При одинаковости прочих условий признаваемая за женщинами способность быстрее проникать в известный характер, сравнительно с мужчинами, неизбежно должна сообщать первым большее умение и такт в выборе своих вспомогательных орудий, а в деле общественного управления такое умение представляется чуть ли не важнейшим условием. Даже нравственно неразборчивая Катерина Медичи отгадала цену такому человеку, как кавалер Л’Опиталь. Тем не менее справедливо, что великие королевы были велики именно своими природными способностями к правлению и по этой-то причине и царствовали со славою. Они удерживали верховное заведывание делами в своих собственных руках, и если внимательно слушали мудрых советников, то это-то именно и доказывает, что их ум был способен заниматься великими вопросами государственного управления.

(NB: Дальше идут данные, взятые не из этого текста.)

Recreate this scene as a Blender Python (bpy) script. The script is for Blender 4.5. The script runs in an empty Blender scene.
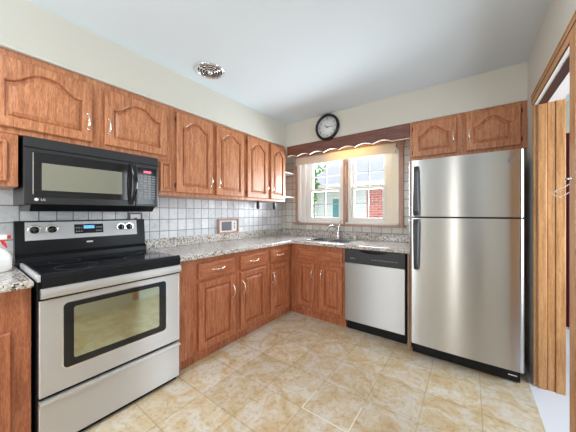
import bpy, bmesh, math, random
from mathutils import Vector, Matrix
random.seed(7)
PI = math.pi
SC = bpy.context.scene
COL = SC.collection

# ------------------------------------------------------------ camera
cd = bpy.data.cameras.new('camera')
cam = bpy.data.objects.new('camera', cd)
COL.objects.link(cam)
cam.location = (2.421, -3.127, 1.253)
cam.rotation_euler = (PI/2, 0, math.radians(36.34))
cd.sensor_width = 36.0
cd.lens = 247.5/576*36.0
cd.shift_y = -3.2/576
cd.clip_start = 0.02
SC.camera = cam

# ------------------------------------------------------------ world, lights, exposure
SC.view_settings.view_transform = 'Standard'
SC.view_settings.look = 'None'
SC.view_settings.gamma = 1.0
SC.view_settings.exposure = 0.45
w = bpy.data.worlds.new('sky')
SC.world = w
w.use_nodes = True
bg = w.node_tree.nodes['Background']
bg.inputs[0].default_value = (0.92, 0.96, 1.0, 1)
bg.inputs[1].default_value = 1.6

def area(name, loc, rot, sx, sy, power, color):
    l = bpy.data.lights.new(name, 'AREA')
    l.shape = 'RECTANGLE'; l.size = sx; l.size_y = sy
    l.energy = power; l.color = color
    o = bpy.data.objects.new(name, l)
    o.location = loc; o.rotation_euler = rot
    COL.objects.link(o)
    return o
# soft fill light added behind the camera, out of view
area('rear_fill_light', (0.50, -5.05, 1.55), (math.radians(115), 0, 0), 0.7, 1.3, 19, (0.90, 0.95, 1.0))
# daylight through the narrow glazed door in the rear wall
area('rear_door_daylight', (2.09, -5.04, 1.1), (PI/2, 0, 0), 0.03, 1.9, 4.2, (1.0, 0.96, 0.88))
# fill light added in front of the solid right wall, behind the camera
area('side_fill_light', (2.74, -4.3, 1.5), (math.radians(108), 0, PI/2), 1.2, 1.3, 13, (0.90, 0.96, 1.0))
# daylight of the next room coming through the doorway
area('next_room_daylight', (3.75, -1.15, 1.3), (math.radians(95), 0, PI/2), 1.1, 1.5, 26, (0.84, 0.93, 1.0))
# fill light under the added lamp, overhead and out of view
area('overhead_fill_light', (1.30, -3.30, 2.21), (0, 0, 0), 0.5, 0.5, 7, (1.0, 0.94, 0.86))
# daylight rising through the kitchen window from the bright yard outside
area('kitchen_window_daylight', (1.04, 0.60, 0.78), (math.radians(-135), 0, 0), 1.5, 0.4, 4, (0.84, 0.93, 1.0))
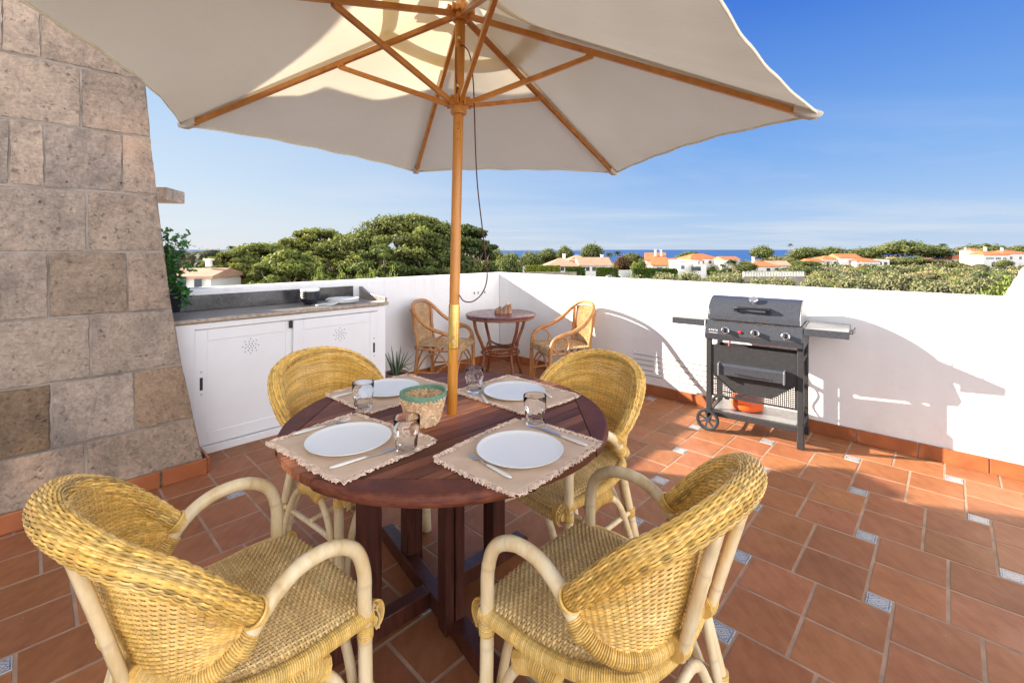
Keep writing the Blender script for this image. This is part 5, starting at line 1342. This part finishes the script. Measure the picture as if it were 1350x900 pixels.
# yellow-green hedge row just beyond the back wall
for i,(px,w_,lab) in enumerate(((424,34,'leftmost yellow-green bush of the row under the pines'),(447,34,'second yellow-green bush from the left under the pines'),(470,36,'middle yellow-green bush of the row under the pines'),(492,32,'fourth yellow-green bush from the left under the pines'),(512,30,'rightmost yellow-green bush of the row under the pines'))):
    o=bush(lab,'hedge',px,355+(i%3),24,w_,hgt=3.2,group='yellow-green bushes under the pines')
# ------------------------------------------------------------------ buildings
def volume(root,cx,cy,z0,ze,zr,wd,dp,roof,wall='hwall',over=.35,style='hip',ridge='x',cx_off=0):
    g=MB(); g.box((cx,cy,(z0+ze)/2),(wd,dp,ze-z0)); w_=g.build('wall',M[wall],root)
    if zr>ze and roof:
        W2,D2=wd/2+over,dp/2+over; g=MB()
        if style=='hip': k=min(W2,D2)*.95
        else: k=0
        if ridge=='x': top=[(cx-W2+k,cy,zr),(cx+W2-k,cy,zr)]; 
        else: top=[(cx,cy-D2+k,zr),(cx,cy+D2-k,zr)]
        b=[(cx-W2,cy-D2,ze-.02),(cx+W2,cy-D2,ze-.02),(cx+W2,cy+D2,ze-.02),(cx-W2,cy+D2,ze-.02)]
        b2=[(x,y,z+.18) for x,y,z in b]
        if ridge=='x': F_=[(4,5,9,8),(6,7,8,9),(5,6,9),(7,4,8)]
        else: F_=[(4,5,8),(5,6,9,8),(6,7,9),(7,4,8,9)]
        g.add(b+b2+top,[(3,2,1,0),(0,1,5,4),(1,2,6,5),(2,3,7,6),(3,0,4,7)]+F_)
        # tile courses
        r=g.build('roof',M[roof],root); return w_,r
    return w_,None
def win(root,x,y,z,w_,h,arch=False,parent=None):
    g=MB()
    if arch:
        a=[(w_/2*math.cos(t_),h-w_/2+w_/2*math.sin(t_)) for t_ in np.linspace(0,PI,9)]; pl=[(-w_/2,0)]+[(w_/2,0)]+a
        g.prism([(x+p,z+q) for p,q in pl],y-.06,y-.01,M=np.array([[1,0,0],[0,0,1],[0,1,0]]))
    else: g.box((x,y-.035,z+h/2),(w_,.05,h))
    return g.build('window',M['pane'],root)
def chim(root,x,y,z0,z1,s=.7,parent=None):
    g=MB(); g.box((x,y,(z0+z1)/2),(s,s,z1-z0)); g.box((x,y,z1+.04),(s+.2,s+.2,.12)); g.build('chimney',M['hwall'],root)
def hs_(label,px,d,rz=0,name='house'):
    x=(px-675)/F*d; return thing(name,label,'house',(x,d,0),rz,'houses below the terrace')
def zz(y,d): return H-(y-329)/F*d
def PX(n,d): return n/F*d
# small house at left
d=31; h=hs_('small white house with brown roof and chimney, beside the leafy potted plant',250,d,.12)
volume(h,-.15,2.2,-7.5,zz(367,d),zz(353,d+2.5),PX(58,d),4.4,'roof_b',style='gable',over=.2); chim(h,PX(4,d),2.0,zz(353,d),zz(343,d+2),.32)
win(h,-.3,-.3,zz(376,d),.5,.6); win(h,.7,-.3,zz(378,d),.45,.55)
d=130; h=hs_('long white villa with pale tiled roofs in the middle distance',760,d,.05)
volume(h,-PX(21,d),0,-8,zz(350.5,d),zz(340,d),PX(42,d),9,'roof_b'); volume(h,PX(20,d),-1.0,-8,zz(349.5,d),zz(339,d),PX(40,d),8,'roof_b',style='gable',ridge='x'); volume(h,PX(5,d),5,-8,zz(344,d),zz(336,d+5),PX(26,d),8,'roof_b')
for x in (-32,-22,-8,10,18,30): win(h,PX(x,d),(-4.5 if x<0 else -5.0),zz(356,d),1.0,1.1)
win(h,PX(4,d),-5.0,zz(360,d),.9,2.0); chim(h,PX(34,d),0,zz(345,d),zz(336,d)); chim(h,PX(-14,d),3,zz(342,d),zz(335,d))
d=155; h=hs_('white house with bright orange roof and two tall chimneys',868,d,-.25)
volume(h,-PX(4,d),1,-8,zz(343,d),zz(333,d),PX(24,d),7,'roof_r',style='gable'); volume(h,PX(6,d),-4,-8,zz(349,d),zz(340,d),PX(30,d),7,'roof_r',style='gable'); volume(h,PX(24,d),-3,-8,zz(350,d),zz(344,d),PX(14,d),6,'roof_r')
chim(h,-PX(4,d),-1,zz(338,d),zz(329,d)); chim(h,PX(3,d),-1,zz(338,d),zz(329.5,d)); win(h,0,-7.5,zz(356,d),1.6,1.2); win(h,PX(10,d),-7.5,zz(356,d),1.2,1.2)
d=125; h=hs_('low flat white house with one wide dark window',901,d,.1)
volume(h,0,0,-9,zz(344,d),0,PX(26,d),6,None); volume(h,PX(12,d),-1,-9,zz(348,d),0,PX(16,d),7,None); win(h,PX(6,d),-4.5,zz(356,d),2.6,1.1); win(h,-PX(8,d),-3,zz(354,d),.8,.9)
g=MB(); g.box((0,0,zz(343.6,d)),(PX(27,d),6.3,.25)); g.build('parapet',M['hwall'],h)
d=200; h=hs_('white two-storey house with low orange hip roof near the sea',920,d,.15)
volume(h,0,0,-9,zz(341,d),zz(334.5,d),PX(42,d),10,'roof_r'); volume(h,-PX(16,d),-4,-9,zz(343,d),zz(337,d),PX(16,d),8,'roof_r')
for x in (-14,-2,8,15): win(h,PX(x,d),-5 if x>-10 else -8,zz(347,d),1.2,1.2)
d=170; h=hs_('low house with spread orange roofs above the white railing',1010,d,-.1)
volume(h,-PX(8,d),0,-9,zz(351,d),zz(343.5,d),PX(36,d),9,'roof_r'); volume(h,PX(16,d),3,-9,zz(350,d),zz(344,d),PX(26,d),7,'roof_b',style='gable'); chim(h,-PX(16,d),0,zz(346,d),zz(339,d)); win(h,-PX(4,d),-4.5,zz(357,d),1.2,1.2); win(h,PX(6,d),-4.5,zz(357,d),1.2,1.2)
d=215; h=hs_('cluster of white villa wings with orange roofs on the right slope',1118,d,0)
volume(h,-PX(28,d),1,-9,zz(342,d),zz(337,d),PX(22,d),8,'roof_r'); volume(h,-PX(6,d),0,-9,zz(340,d),zz(334.5,d),PX(28,d),9,'roof_r',style='gable'); volume(h,PX(8,d),-5,-9,zz(344,d),zz(340,d),PX(30,d),7,'roof_r'); volume(h,PX(34,d),-2,-9,zz(342,d),0,PX(16,d),7,None); volume(h,-PX(38,d),-2,-9,zz(343,d),0,PX(14,d),6,None,'hwallc')
for x in (-36,-29,-23): win(h,PX(x,d),-3 if x>-34 else -5,zz(349,d),1.2,1.5)
for x in (-2,5,12,19): win(h,PX(x,d),-8.5,zz(351,d),1.3,1.3)
for x in (30,37): win(h,PX(x,d),-5.5,zz(349,d),1.4,1.4)
d=250; h=hs_('pinkish low house with faded roofs left of the big white villa',1250,d,0)
volume(h,-PX(18,d),0,-9,zz(343,d),zz(339,d),PX(30,d),9,'roof_b','hwallc'); volume(h,PX(8,d),0,-9,zz(341,d),zz(336,d),PX(26,d),9,'roof_r','hwallc'); win(h,PX(8,d),-4.5,zz(348,d),1.4,1.4); win(h,-PX(16,d),-4.5,zz(348,d),1.4,1.4)
d=200; h=hs_('big white villa with orange roofs and two arched loggias at the far right',1312,d,0,'villa')
volume(h,-PX(19,d),-2,-10,zz(336,d),zz(331,d),PX(33,d),9,'roof_r'); volume(h,PX(16,d),1,-10,zz(334.5,d),zz(329.5,d),PX(36,d),10,'roof_r'); volume(h,-PX(24,d),3,-8,zz(330.5,d),zz(327,d),PX(13,d),5,'roof_r'); volume(h,PX(42,d),0,-10,zz(338,d),zz(334,d),PX(18,d),8,'roof_r')
for x in (-31,-28.5,-26,-23.5,-19,-16.8,-14.6,-9.5,-7.3): win(h,PX(x,d),-6.5,zz(341.5,d),.5,.8)
for x in (-22,-11.5): win(h,PX(x,d),-6.5,zz(351,d),2.1,2.2,True)
for x in (8,20): win(h,PX(x,d),-4,zz(341.5,d),1.0,1.1)
chim(h,-PX(13,d),0,zz(334,d),zz(326,d)); chim(h,PX(9,d),0,zz(333,d),zz(327,d)); chim(h,PX(-30,d),3,zz(331,d),zz(326.5,d),.4)
for l_,px,d,yr,ye,w_,rf in (('small white cottage with orange roof behind the palms',958,190,338,342,22,'roof_r'),('small white cottage between the slope villas and the pinkish house',1180,235,339,343,20,'roof_b'),('tiny white house at the left end of the lane',692,165,343,346,22,'roof_b'),('white cottage above the railing, right side',1070,205,341,345,18,'roof_r'),('little white house low on the slope, right of the railing',1208,225,342,346,16,'roof_r')):
    h=hs_(l_,px,d,.1); volume(h,0,0,-9,zz(ye,d),zz(yr,d),PX(w_,d),7,rf,style='gable'); win(h,-1.5,-3.5,zz(ye+5,d),1,1); win(h,1.5,-3.5,zz(ye+5,d),1,1)
# distant white houses left
d=95; h=hs_('white house glimpsed between the pine trunks on the left',520,d,.1); volume(h,0,0,-9,zz(352,d),zz(346,d),PX(50,d),8,'roof_b'); win(h,-1,-4,zz(360,d),1,1); win(h,2,-4,zz(360,d),1,1)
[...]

Есть ли какое-нибудь основание думать, что лица, признанные способными к важнейшим политическим отправлениям, окажутся неспособными для второстепенных интересов в той же сфере? В порядке ли вещей полагать, что если жены и сестры королей, будучи призваны случаем, оказываются такими же компетентными, как и сами короли, в их царственном деле, тогда как жены и сестры государственных деятелей, администраторов, директоров компаний, управляющих общественными учреждениями, совершенно спасуют в том, что делают их мужья и братья? Ведь тут все дело представляется довольно ясно: принцессы, более высокопоставленные над большинством мужчин своим положением, чем обыкновенные женщины других классов, никогда не поучались в том духе, что им не следует заниматься политикой, напротив, им было позволено совершенно свободно интересоваться (что весьма естественно в каждом умственно развитом человеческом существе) всеми происходившими вокруг них крупными явлениями, в которых они сами могли быть призваны принимать участие. Принцессы царствующих фамилий – вот единственные женщины, которым наравне с мужчинами предоставлено одинаковое поле интересов, та же свобода развития. Там, где женские способности к управлению были подвергнуты испытанию, в той же мере они найдены были совершенно годными для этой цели.